▶ [Work to be completed]
Repeat the whole listing below, word for word.

▶ [Data]
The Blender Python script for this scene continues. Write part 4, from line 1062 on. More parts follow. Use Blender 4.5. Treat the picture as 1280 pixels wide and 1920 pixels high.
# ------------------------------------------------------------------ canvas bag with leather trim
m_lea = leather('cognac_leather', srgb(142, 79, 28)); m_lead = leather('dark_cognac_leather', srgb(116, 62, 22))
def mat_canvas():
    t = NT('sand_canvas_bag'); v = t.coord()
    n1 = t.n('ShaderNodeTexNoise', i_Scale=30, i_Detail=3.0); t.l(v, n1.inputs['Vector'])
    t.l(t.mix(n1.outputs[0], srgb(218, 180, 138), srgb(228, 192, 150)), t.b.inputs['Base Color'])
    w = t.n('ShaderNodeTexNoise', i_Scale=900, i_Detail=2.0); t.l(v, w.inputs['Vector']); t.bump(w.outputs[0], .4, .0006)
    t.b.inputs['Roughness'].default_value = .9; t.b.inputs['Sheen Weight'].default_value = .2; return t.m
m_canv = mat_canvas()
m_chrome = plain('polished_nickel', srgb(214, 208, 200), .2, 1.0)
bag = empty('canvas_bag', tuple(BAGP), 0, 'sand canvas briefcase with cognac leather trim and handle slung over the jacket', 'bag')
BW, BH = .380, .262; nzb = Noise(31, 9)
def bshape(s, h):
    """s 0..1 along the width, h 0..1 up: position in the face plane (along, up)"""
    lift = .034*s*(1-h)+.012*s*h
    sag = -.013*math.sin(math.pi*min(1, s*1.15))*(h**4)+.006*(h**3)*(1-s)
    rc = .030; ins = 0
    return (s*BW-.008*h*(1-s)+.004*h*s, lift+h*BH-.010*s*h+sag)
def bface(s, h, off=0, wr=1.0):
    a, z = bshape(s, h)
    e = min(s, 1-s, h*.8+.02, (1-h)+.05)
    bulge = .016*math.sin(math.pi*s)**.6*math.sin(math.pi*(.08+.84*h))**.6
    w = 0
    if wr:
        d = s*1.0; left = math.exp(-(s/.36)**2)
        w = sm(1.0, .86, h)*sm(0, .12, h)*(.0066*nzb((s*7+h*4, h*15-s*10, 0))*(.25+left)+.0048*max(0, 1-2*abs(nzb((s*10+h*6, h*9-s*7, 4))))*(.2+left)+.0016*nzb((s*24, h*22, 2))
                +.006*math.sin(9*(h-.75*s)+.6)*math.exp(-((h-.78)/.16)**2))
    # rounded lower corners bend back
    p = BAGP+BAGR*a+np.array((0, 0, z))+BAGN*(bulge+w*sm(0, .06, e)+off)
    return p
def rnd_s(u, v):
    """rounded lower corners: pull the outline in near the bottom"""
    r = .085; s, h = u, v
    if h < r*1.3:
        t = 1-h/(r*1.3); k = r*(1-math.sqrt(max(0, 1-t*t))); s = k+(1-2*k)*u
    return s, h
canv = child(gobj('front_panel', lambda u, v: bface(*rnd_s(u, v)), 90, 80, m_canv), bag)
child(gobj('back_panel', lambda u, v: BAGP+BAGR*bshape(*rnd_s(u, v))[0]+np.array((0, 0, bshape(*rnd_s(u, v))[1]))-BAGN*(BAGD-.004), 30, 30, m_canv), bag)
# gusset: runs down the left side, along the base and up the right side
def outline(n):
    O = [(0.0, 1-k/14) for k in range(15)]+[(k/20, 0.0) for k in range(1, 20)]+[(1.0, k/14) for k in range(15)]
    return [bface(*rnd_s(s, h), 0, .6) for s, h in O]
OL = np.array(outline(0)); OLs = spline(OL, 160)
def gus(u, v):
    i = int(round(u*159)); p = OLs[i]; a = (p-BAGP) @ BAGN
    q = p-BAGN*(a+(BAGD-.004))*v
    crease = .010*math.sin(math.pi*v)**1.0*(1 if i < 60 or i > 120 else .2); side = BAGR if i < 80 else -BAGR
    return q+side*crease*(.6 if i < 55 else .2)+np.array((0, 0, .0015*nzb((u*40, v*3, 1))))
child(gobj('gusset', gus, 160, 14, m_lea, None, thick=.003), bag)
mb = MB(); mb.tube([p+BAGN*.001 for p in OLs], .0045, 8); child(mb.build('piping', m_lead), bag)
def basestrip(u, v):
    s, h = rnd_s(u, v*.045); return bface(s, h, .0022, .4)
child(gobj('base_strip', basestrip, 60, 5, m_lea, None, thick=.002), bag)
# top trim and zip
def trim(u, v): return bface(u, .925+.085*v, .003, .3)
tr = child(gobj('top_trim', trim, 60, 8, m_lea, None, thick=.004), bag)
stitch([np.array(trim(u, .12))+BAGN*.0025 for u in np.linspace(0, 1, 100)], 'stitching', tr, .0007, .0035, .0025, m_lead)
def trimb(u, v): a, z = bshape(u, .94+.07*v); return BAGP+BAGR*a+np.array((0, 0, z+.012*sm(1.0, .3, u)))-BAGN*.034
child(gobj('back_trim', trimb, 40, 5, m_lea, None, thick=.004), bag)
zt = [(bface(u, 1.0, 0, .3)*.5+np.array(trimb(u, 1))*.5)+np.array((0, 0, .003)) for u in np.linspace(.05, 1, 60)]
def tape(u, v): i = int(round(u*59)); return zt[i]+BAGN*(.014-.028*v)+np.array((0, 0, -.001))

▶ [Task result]
The Blender Python script for this scene continues. Write part 4, from line 1062 on. More parts follow. Use Blender 4.5. Treat the picture as 1280 pixels wide and 1920 pixels high.
# ------------------------------------------------------------------ canvas bag with leather trim
m_lea = leather('cognac_leather', srgb(142, 79, 28)); m_lead = leather('dark_cognac_leather', srgb(116, 62, 22))
def mat_canvas():
    t = NT('sand_canvas_bag'); v = t.coord()
    n1 = t.n('ShaderNodeTexNoise', i_Scale=30, i_Detail=3.0); t.l(v, n1.inputs['Vector'])
    t.l(t.mix(n1.outputs[0], srgb(218, 180, 138), srgb(228, 192, 150)), t.b.inputs['Base Color'])
    w = t.n('ShaderNodeTexNoise', i_Scale=900, i_Detail=2.0); t.l(v, w.inputs['Vector']); t.bump(w.outputs[0], .4, .0006)
    t.b.inputs['Roughness'].default_value = .9; t.b.inputs['Sheen Weight'].default_value = .2; return t.m
m_canv = mat_canvas()
m_chrome = plain('polished_nickel', srgb(214, 208, 200), .2, 1.0)
bag = empty('canvas_bag', tuple(BAGP), 0, 'sand canvas briefcase with cognac leather trim and handle slung over the jacket', 'bag')
BW, BH = .380, .262; nzb = Noise(31, 9)
def bshape(s, h):
    """s 0..1 along the width, h 0..1 up: position in the face plane (along, up)"""
    lift = .034*s*(1-h)+.012*s*h
    sag = -.013*math.sin(math.pi*min(1, s*1.15))*(h**4)+.006*(h**3)*(1-s)
    rc = .030; ins = 0
    return (s*BW-.008*h*(1-s)+.004*h*s, lift+h*BH-.010*s*h+sag)
def bface(s, h, off=0, wr=1.0):
    a, z = bshape(s, h)
    e = min(s, 1-s, h*.8+.02, (1-h)+.05)
    bulge = .016*math.sin(math.pi*s)**.6*math.sin(math.pi*(.08+.84*h))**.6
    w = 0
    if wr:
        d = s*1.0; left = math.exp(-(s/.36)**2)
        w = sm(1.0, .86, h)*sm(0, .12, h)*(.0066*nzb((s*7+h*4, h*15-s*10, 0))*(.25+left)+.0048*max(0, 1-2*abs(nzb((s*10+h*6, h*9-s*7, 4))))*(.2+left)+.0016*nzb((s*24, h*22, 2))
                +.006*math.sin(9*(h-.75*s)+.6)*math.exp(-((h-.78)/.16)**2))
    # rounded lower corners bend back
    p = BAGP+BAGR*a+np.array((0, 0, z))+BAGN*(bulge+w*sm(0, .06, e)+off)
    return p
def rnd_s(u, v):
    """rounded lower corners: pull the outline in near the bottom"""
    r = .085; s, h = u, v
    if h < r*1.3:
        t = 1-h/(r*1.3); k = r*(1-math.sqrt(max(0, 1-t*t))); s = k+(1-2*k)*u
    return s, h
canv = child(gobj('front_panel', lambda u, v: bface(*rnd_s(u, v)), 90, 80, m_canv), bag)
child(gobj('back_panel', lambda u, v: BAGP+BAGR*bshape(*rnd_s(u, v))[0]+np.array((0, 0, bshape(*rnd_s(u, v))[1]))-BAGN*(BAGD-.004), 30, 30, m_canv), bag)
# gusset: runs down the left side, along the base and up the right side
def outline(n):
    O = [(0.0, 1-k/14) for k in range(15)]+[(k/20, 0.0) for k in range(1, 20)]+[(1.0, k/14) for k in range(15)]
    return [bface(*rnd_s(s, h), 0, .6) for s, h in O]
OL = np.array(outline(0)); OLs = spline(OL, 160)
def gus(u, v):
    i = int(round(u*159)); p = OLs[i]; a = (p-BAGP) @ BAGN
    q = p-BAGN*(a+(BAGD-.004))*v
    crease = .010*math.sin(math.pi*v)**1.0*(1 if i < 60 or i > 120 else .2); side = BAGR if i < 80 else -BAGR
    return q+side*crease*(.6 if i < 55 else .2)+np.array((0, 0, .0015*nzb((u*40, v*3, 1))))
child(gobj('gusset', gus, 160, 14, m_lea, None, thick=.003), bag)
mb = MB(); mb.tube([p+BAGN*.001 for p in OLs], .0045, 8); child(mb.build('piping', m_lead), bag)
def basestrip(u, v):
    s, h = rnd_s(u, v*.045); return bface(s, h, .0022, .4)
child(gobj('base_strip', basestrip, 60, 5, m_lea, None, thick=.002), bag)
# top trim and zip
def trim(u, v): return bface(u, .925+.085*v, .003, .3)
tr = child(gobj('top_trim', trim, 60, 8, m_lea, None, thick=.004), bag)
stitch([np.array(trim(u, .12))+BAGN*.0025 for u in np.linspace(0, 1, 100)], 'stitching', tr, .0007, .0035, .0025, m_lead)
def trimb(u, v): a, z = bshape(u, .94+.07*v); return BAGP+BAGR*a+np.array((0, 0, z+.012*sm(1.0, .3, u)))-BAGN*.034
child(gobj('back_trim', trimb, 40, 5, m_lea, None, thick=.004), bag)
zt = [(bface(u, 1.0, 0, .3)*.5+np.array(trimb(u, 1))*.5)+np.array((0, 0, .003)) for u in np.linspace(.05, 1, 60)]
def tape(u, v): i = int(round(u*59)); return zt[i]+BAGN*(.014-.028*v)+np.array((0, 0, -.001))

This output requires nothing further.